Going about her preparations the next morning for the dinner, Clare is troubled by her long-ago memories of Ireland and her involvement with an IRA terrorist, Niall. In the streets of Paris and the markets, beautifully depicted by the way, she keeps seeing images of this man, until later in the day he manifests himself. Believing all these years that he was dead, it is a huge relief that she isn't going mad, but he forces her to confront the reality of what really happened all those years ago in Ireland. At the same time as she is navigating around Paris she literally runs into a Turk. Their meeting and a subsequent assassination throws up a huge moral dilemma for her, that combined with her encounter with Niall and the troubles her son is having, enable her, just for a short time, to stop being Clare Moorehouse, perfect wife of high ranking career diplomat Edward, and becomes Clare Siobahn Fennelly again, her true self.

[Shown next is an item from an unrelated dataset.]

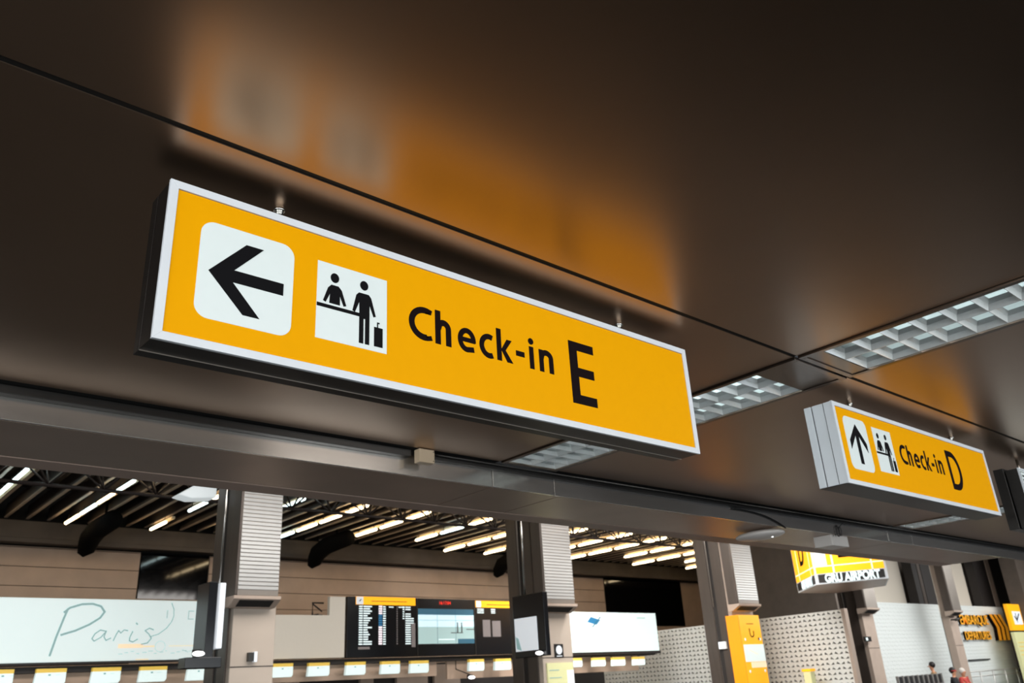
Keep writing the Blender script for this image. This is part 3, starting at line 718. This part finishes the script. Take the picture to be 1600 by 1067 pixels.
# dark recess walls above and behind the block wall
struct(MB().box(22.5, 22.6, 12.1, 16, 0, 6.4).build('wall_recess', M['beam']))
for i, (x0, x1, nm) in enumerate(((28.1, 33.5, 'left'), (34.5, 39.7, 'right'))):
    n = int((x1-x0)/.14)
    struct(lattice((x0, 14.0, .2), (1, 0, 0), 1, n, 26, (x1-x0)/n, .1215, (0, .008, 0), 'wall_block', M['perfw']))
    struct(MB().box(x0, x1, 14.009, 14.12, .2, 3.37).build('wall_block', M['perfw']))
for i, (x0, x1, z1) in enumerate(((26.6, 32.3, 5.2), (34.6, 38.2, 5.2))):
    struct(MB().box(x0, x1, 14.6, 14.7, 3.0, z1).build('wall_panel', M['board']))
struct(MB().box(22.6, 46, 16.5, 16.6, 0, 6.4).build('wall_recess', M['beam']))
for x0, x1, mm in ((32.35, 32.75, 'cold'), (32.8, 33.05, 'colm'), (33.1, 33.9, 'cold'), (38.25, 39.5, 'cold'), (39.55, 40.0, 'concrete'), (40.05, 41.4, 'cold')):
    struct(MB().box(x0, x1, 14.15, 14.5, 3.38, 6.4).build('trim_6', M[mm]))
struct(MB().box(38.75, 40.8, 12.7, 13.3, 0, 6.4).build('wall_end', M['beam']))
# EMBARQUE / DEPARTURES raised letters and arrows
t = thing('wall_lettering', 'orange raised words EMBARQUE and DEPARTURES on the white block panel', 'lettering', (36.2, 13.95, 2))
txt('EMBARQUE', .50, 34.78, 13.86, 2.66, M['orange'], 'upper_word', t, extrude=.004, offset=.006, sx=1.06)
txt('EMBARQUE', .50, 34.76, 13.90, 2.658, M['letter'], 'upper_word_shade', t, extrude=.03, offset=.006, sx=1.06)  # dark copy behind the word paints its shaded sides and shadow
txt('DEPARTURES', .44, 34.92, 13.86, 2.10, M['orange'], 'lower_word', t, extrude=.004, offset=.004, sx=.95)
txt('DEPARTURES', .44, 34.90, 13.90, 2.098, M['letter'], 'lower_word_shade', t, extrude=.03, offset=.004, sx=.95)  # shade of the lower word, also put in as a dark copy
for k_ in range(3):
    x0 = 37.72+k_*.44
    q = thing('wall_arrow', 'orange raised chevron on the white block panel, %s of three' % ['left', 'middle', 'right'][k_], 'arrow', (x0+.4, 13.95, 2.05), 'orange chevrons')
    P_ = [(x0, 3.05), (x0+.26, 3.05), (x0+.72, 2.55), (x0+.62, 2.05), (x0+.36, 2.05), (x0+.46, 2.55)]
    MB().prism([(a_, 13.84, b_) for a_, b_ in P_], (0, .01, 0)).build('face', M['orange'], q)
    MB().prism([(a_, 13.851, b_) for a_, b_ in P_], (0, .14, 0)).build('side', M['letter'], q)
# yellow information panel at the right edge
t = thing('information_panel', 'yellow information panel with an arrow at the far right edge', 'sign', (37.9, 13.0, 0))
MB().box(37.4, 38.72, 13.0, 13.12, 2.36, 3.36).build('upper_panel', M['orangeface'], t)
MB().box(37.4, 38.72, 13.0, 13.12, .2, 2.30).build('lower_panel', M['pale'], t)
MB().box(37.4, 38.72, 13.01, 13.1, 2.30, 2.36).build('gap_strip', M['gap'], t)
MB().box(37.75, 38.6, 12.985, 12.999, 2.58, 3.08).build('arrow_plate', M['paper'], t)
a = Art(37.72, 2.58, 12.984, 1, .004); a.stroke([(.15, .32), (.32, .14), (.32, .44)], .06); a.stroke([(.32, .16), (.7, .42)], .06); a.build('arrow', M['black'], t)
k = MB()
for z in (1.9, 1.75, 1.6, 1.45): k.box(37.55, 38.4, 12.99, 12.999, z, z+.02)
k.build('print', M['cyel'], t)
tag(MB().box(34.9, 36.9, 13.93, 13.98, 1.36, 1.40).build('wall_rail', M['gap']), 'thin black horizontal bar low on the white block panel', 'rail')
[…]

As a journey of self-discovery and personal redemption this is good writing. Clare is desperately trying to maintain a hold on her reality, the tightly controlled and managed life she has built up, and yet at the same time wrestling with doing the right thing. The author has lived the life of an expatriate, and in France too. Her love of Paris in springtime is very apparent; the city sounds gorgeous as do the markets, and the shops and the streets she is driven down. Having been a bit of an expat myself, she writes intelligently and realistically of such a life, particularly for women on whom the largest burden of such a life falls. Often they cannot work, they are there because of the husband's work, and it is up to them to set up the new household, sometimes every few years, sort out schooling, child care, shopping, build up social networks, deal with unknown and new health issues, culture shock and so on.

However I did find the minutiae of Clare's life incredibly dull, her superior abilities at managing her staff were patronising, no wonder her cook was so grumpy; her thought processes alarming - how anyone can spend so much time and mental energy analysing and re-analysing the events of years gone past with no conclusion I do not know. In terms of her moral dilemmas, the encounter with the Turk is I think the only truly significant thing that occurred and I did struggle with how an episode in the past where nothing bad actually happened to her could suddenly take on monumentally enormous implications. The teenage son business was just annoying - an overindulged spoilt mummy's boy who needed a dose of consequences for actions. Plus there was just a shade too much French dialogue, not always paraphrased into English; you would need a basic reading level of French to follow Clare's conversations with those around her. It does lend a certain 'Francais' to the story but if you can't read French simply a nuisance.

It troubles me a little that it would appear not much has changed for the wives of diplomats over the last thirty years, and that is was probably for the best for myself as well as my country that I did find employment in other areas!